A gente tem uma vertente musical brasileira muito forte. E tem muita gente que gosta da vertente de lá. Mas você pega música brasileira e os caras não conseguem tocar. Temos o nosso mérito, mas lá tudo é muito mais acessível. Eles crescem ouvindo música. Quando você é de Igreja, você cresce ouvindo música e tem palco toda semana. Eles tem isso na escola! Então, mais pessoas tem mais chances de ter mais contato com música. Eles tem mais história com ensino musical. Quando um gringo vê um brasileiro tocando, ele se impressiona tanto quanto a gente quando vê um americano fazendo jazz.

Como foi sua formação?
Eu estudei erudito, mas fui para o popular. Nunca curti ficar preso à partitura. Uso técnica erudita, mas nunca curti interpretar o que já estava escrito. Eu gostava daqueles jazzistas que tinham uma guia para fazer e depois era puro coração. Aquilo me chamou e fui para o popular, jazz, fusion, rock and roll. Quando vi os tecladistas do Dream Theater tocando, eu tinha 13 ou 14 anos, percebi que eu gostava de ser pianista e gostava de tecnologia, “Vamos tentar fazer isso ser lucro…” (risos)
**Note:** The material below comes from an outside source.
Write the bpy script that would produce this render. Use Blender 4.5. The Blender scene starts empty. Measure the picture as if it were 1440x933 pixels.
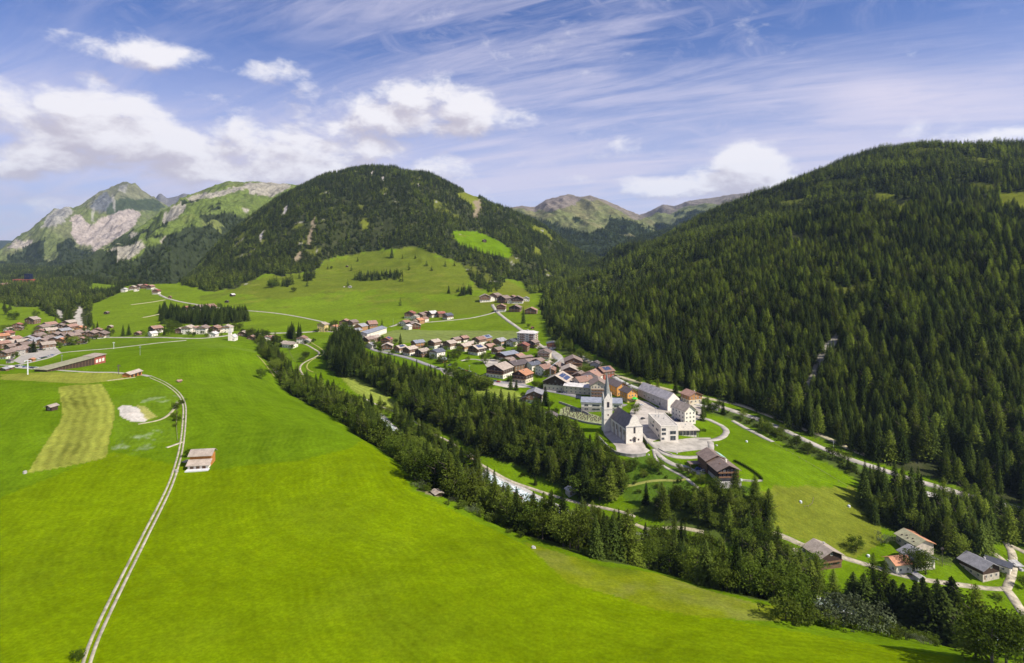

Em que um tecladista que teve sua formação na igreja precisa se aperfeiçoar para ir para uma banda de heavy metal?
O estilo gospel era o estilo em que os negros debulhavam na voz e nos instrumentos. Há uma história no gospel de o instrumental ser muito rico. O piano no gospel é superexigente. E o heavy metal é muito técnico. O heavy metal vem do lance do blues, do rock, e alinha com o erudito. O heavy metal tem muito disso e da mistura ser livre. Então há heavy metal com música brasileira, andina (que era o que o Shaman fazia). E para fazer essas misturas o músico tem que ser tecnicamente bom. O gospel traz isso. Você sair do gospel para fazer heavy metal é um passo pequeno. Não vejo um passo tão distante. Os músicos de igreja são muito bons.

Qual o papel do tecladista em banda já que, hoje em dia, se monta uma apenas com guitarra, baixo e bateria?
O grande lance está em como se posicionar, e não se o teclado faz falta ou não. Ter o teclado numa banda de rock é tão legal quanto ter uma guitarra. Atualmente, principalmente com a modernização da música, com esse lance da música eletrônica, os tecladistas ficam mais backstage ainda. O cara faz a programação e solta no show. Com esse lance do eletrônico, o cara virou mais um programador do que um instrumentista. E se você pegar bandas mais modernas, o visual do tecladista passou a ser menos explorado. E isso é uma indignação minha. O quanto um batera leva gente para ver um instrumental, um evento de batera, e quanto um tecladista não atrai. Eu acho que o mercado acabou se moldando a isso, por esse lance do visual e do eletrônico. O cara às vezes não é o “tocador”, mas o “disparador de sampler”. E esse é o tecladista, muitas vezes, da modernidade, coisa que evito para mim. Eu uso muita tecnologia de ponta, mas tem que tocar. Eu sou um cara que gosta de tocar. De formação, sou pianista.

Você está tentando reverter também a questão da imobilidade do tecladista…
Há esse lance de ser o guitarrista quem mais aparece porque tem liberdade de ir pra frente do palco. É o visual. Quando se fala de música, se pode falar da música que se ouve em casa e da música de show. Há duas situações. Se você ouve em sua casa, no rádio, não está vendo a banda. Mas quando você está vendo a banda, é outro impacto. Se forem cinco caras que ficam paradinhos tocando, vai ser um impacto. Se for a mesma coisa, os caras tocando tanto quanto, mas se mexendo, tendo interação com o público, é muito mais legal. E o tecladista é amarrado, porque tem que ficar lá atrás. Os caras do forró são ousados (risos). Eles penduram o teclado, tocam com ele no ombro… Esses não são “nerds”. E tocam bem! Gosto do tecladista que quer aparecer, que quer mostrar o som, que briga com o guitarrista: “você vai fazer cama, agora é minha vez”! (risos) Por isso uso pedestal inclinado que se mexe, gangorra que fica num “balancê” infinito…Tudo isso é a síndrome do guitarrista: “vamos aparecer, vamos descolar o instrumento do palco”. Estou sempre tentando trazer uma coisa nova, como tocar com o iPad. Tive como referência o Jordan Rudess que é, inclusive, um desenvolvedor de apps. Acho sensacional a tecnologia “tocável”, não a “programável”, para se decolar do palco e ser mais um cara na frente, um frontman.